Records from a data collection
= = = = =

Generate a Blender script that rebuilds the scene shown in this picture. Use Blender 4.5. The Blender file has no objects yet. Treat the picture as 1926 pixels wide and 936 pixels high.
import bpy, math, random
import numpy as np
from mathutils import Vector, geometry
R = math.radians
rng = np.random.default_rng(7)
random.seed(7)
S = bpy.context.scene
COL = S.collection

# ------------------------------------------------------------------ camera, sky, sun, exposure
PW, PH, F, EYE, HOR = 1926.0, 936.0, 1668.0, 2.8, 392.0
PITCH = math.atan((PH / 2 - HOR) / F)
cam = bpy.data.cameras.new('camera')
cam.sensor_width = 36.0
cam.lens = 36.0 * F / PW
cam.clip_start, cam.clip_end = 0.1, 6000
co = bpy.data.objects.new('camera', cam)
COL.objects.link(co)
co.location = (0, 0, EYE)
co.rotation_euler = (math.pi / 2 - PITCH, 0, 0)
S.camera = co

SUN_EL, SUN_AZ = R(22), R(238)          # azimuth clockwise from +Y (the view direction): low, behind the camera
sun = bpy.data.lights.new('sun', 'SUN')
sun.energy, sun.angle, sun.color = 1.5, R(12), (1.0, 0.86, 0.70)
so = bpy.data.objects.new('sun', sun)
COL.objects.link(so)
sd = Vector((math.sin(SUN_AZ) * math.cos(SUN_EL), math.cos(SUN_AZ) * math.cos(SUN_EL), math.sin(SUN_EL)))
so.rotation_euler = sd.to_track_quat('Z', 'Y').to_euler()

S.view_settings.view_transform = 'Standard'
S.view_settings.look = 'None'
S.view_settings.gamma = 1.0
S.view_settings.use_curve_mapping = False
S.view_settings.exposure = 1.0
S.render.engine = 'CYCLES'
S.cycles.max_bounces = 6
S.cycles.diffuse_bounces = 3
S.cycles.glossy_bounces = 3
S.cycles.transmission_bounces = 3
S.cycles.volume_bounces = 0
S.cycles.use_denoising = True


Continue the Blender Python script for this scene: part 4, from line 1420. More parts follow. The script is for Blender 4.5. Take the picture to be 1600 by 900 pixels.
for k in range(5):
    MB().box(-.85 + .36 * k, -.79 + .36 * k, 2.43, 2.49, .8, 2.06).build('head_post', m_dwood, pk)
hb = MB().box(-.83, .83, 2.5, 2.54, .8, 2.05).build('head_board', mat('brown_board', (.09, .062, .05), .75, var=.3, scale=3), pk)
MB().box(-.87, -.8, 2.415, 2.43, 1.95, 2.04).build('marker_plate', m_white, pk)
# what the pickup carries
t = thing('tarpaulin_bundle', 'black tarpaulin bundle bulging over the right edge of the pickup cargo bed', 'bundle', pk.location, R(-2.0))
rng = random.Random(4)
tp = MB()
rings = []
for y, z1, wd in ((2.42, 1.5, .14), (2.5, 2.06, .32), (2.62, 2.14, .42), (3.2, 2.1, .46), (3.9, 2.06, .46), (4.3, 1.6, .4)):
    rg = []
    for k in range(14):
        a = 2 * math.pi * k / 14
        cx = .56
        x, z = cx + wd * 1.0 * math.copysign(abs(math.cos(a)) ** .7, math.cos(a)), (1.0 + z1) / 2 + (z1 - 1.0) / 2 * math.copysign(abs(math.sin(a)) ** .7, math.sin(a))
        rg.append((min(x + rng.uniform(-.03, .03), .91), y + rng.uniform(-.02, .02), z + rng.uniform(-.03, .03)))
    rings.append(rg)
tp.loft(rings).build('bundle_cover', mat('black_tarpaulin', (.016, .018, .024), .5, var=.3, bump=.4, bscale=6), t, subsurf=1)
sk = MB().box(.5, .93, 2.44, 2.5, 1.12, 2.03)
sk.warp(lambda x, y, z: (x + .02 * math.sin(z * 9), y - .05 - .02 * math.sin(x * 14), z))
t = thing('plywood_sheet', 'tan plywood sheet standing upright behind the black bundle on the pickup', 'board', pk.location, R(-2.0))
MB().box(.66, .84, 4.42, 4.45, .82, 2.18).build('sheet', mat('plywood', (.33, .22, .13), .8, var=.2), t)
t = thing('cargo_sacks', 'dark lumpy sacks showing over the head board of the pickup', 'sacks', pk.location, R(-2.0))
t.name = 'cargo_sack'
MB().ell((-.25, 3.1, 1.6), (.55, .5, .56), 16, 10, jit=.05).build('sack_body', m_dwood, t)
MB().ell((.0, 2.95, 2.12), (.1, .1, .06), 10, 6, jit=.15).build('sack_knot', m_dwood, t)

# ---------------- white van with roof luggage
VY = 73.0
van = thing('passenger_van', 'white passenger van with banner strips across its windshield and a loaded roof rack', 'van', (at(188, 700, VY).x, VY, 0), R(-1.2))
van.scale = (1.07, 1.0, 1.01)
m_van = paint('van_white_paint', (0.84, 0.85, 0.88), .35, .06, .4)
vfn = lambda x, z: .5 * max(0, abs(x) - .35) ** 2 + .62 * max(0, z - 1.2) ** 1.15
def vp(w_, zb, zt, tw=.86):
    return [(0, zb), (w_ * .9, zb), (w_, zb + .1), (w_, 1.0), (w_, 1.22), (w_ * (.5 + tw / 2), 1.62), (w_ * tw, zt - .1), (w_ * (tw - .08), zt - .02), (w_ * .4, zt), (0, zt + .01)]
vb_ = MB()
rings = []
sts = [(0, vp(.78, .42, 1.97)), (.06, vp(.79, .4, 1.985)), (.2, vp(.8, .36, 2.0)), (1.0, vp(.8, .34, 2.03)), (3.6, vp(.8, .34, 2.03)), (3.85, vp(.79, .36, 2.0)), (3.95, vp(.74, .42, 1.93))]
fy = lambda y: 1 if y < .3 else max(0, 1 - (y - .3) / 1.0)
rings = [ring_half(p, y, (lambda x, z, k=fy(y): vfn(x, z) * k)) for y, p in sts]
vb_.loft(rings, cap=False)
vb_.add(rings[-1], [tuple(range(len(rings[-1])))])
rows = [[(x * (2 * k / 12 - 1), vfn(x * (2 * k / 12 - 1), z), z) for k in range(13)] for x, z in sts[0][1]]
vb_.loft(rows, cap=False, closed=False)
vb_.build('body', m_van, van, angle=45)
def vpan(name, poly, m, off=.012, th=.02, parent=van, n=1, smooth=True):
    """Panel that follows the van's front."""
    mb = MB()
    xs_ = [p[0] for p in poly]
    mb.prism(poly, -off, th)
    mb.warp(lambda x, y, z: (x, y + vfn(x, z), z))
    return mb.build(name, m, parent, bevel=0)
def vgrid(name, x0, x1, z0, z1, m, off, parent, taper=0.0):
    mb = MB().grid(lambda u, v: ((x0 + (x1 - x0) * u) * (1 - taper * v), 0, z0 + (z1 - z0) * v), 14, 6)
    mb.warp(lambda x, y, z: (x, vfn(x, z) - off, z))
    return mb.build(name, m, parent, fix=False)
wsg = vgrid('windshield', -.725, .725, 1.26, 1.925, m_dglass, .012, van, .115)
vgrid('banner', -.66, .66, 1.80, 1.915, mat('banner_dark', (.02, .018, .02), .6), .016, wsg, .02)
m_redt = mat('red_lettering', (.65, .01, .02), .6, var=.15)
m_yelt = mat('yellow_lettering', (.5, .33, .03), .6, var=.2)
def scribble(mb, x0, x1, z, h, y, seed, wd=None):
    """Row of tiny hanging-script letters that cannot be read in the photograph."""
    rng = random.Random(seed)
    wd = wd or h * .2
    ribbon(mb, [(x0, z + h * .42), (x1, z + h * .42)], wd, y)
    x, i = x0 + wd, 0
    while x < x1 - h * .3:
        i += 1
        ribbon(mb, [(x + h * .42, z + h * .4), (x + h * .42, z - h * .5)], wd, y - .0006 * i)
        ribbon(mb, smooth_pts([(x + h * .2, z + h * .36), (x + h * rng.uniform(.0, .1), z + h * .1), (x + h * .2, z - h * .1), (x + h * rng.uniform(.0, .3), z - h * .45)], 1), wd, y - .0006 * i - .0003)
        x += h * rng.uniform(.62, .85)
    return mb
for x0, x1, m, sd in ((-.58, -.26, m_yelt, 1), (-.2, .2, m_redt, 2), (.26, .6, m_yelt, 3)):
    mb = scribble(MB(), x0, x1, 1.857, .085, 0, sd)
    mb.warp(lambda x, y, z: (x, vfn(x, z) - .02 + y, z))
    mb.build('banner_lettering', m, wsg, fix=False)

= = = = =

(TASK REQUIREMENTS)
Quote exactly the first line of the entries and every line after it, stopping with the line that contains "so.rotation_euler = sd.to_track_quat('Z', 'Y').to_euler()".

(EXPECTED ANSWER)
Generate a Blender script that rebuilds the scene shown in this picture. Use Blender 4.5. The Blender file has no objects yet. Treat the picture as 1926 pixels wide and 936 pixels high.
import bpy, math, random
import numpy as np
from mathutils import Vector, geometry
R = math.radians
rng = np.random.default_rng(7)
random.seed(7)
S = bpy.context.scene
COL = S.collection

# ------------------------------------------------------------------ camera, sky, sun, exposure
PW, PH, F, EYE, HOR = 1926.0, 936.0, 1668.0, 2.8, 392.0
PITCH = math.atan((PH / 2 - HOR) / F)
cam = bpy.data.cameras.new('camera')
cam.sensor_width = 36.0
cam.lens = 36.0 * F / PW
cam.clip_start, cam.clip_end = 0.1, 6000
co = bpy.data.objects.new('camera', cam)
COL.objects.link(co)
co.location = (0, 0, EYE)
co.rotation_euler = (math.pi / 2 - PITCH, 0, 0)
S.camera = co

SUN_EL, SUN_AZ = R(22), R(238)          # azimuth clockwise from +Y (the view direction): low, behind the camera
sun = bpy.data.lights.new('sun', 'SUN')
sun.energy, sun.angle, sun.color = 1.5, R(12), (1.0, 0.86, 0.70)
so = bpy.data.objects.new('sun', sun)
COL.objects.link(so)
sd = Vector((math.sin(SUN_AZ) * math.cos(SUN_EL), math.cos(SUN_AZ) * math.cos(SUN_EL), math.sin(SUN_EL)))
so.rotation_euler = sd.to_track_quat('Z', 'Y').to_euler()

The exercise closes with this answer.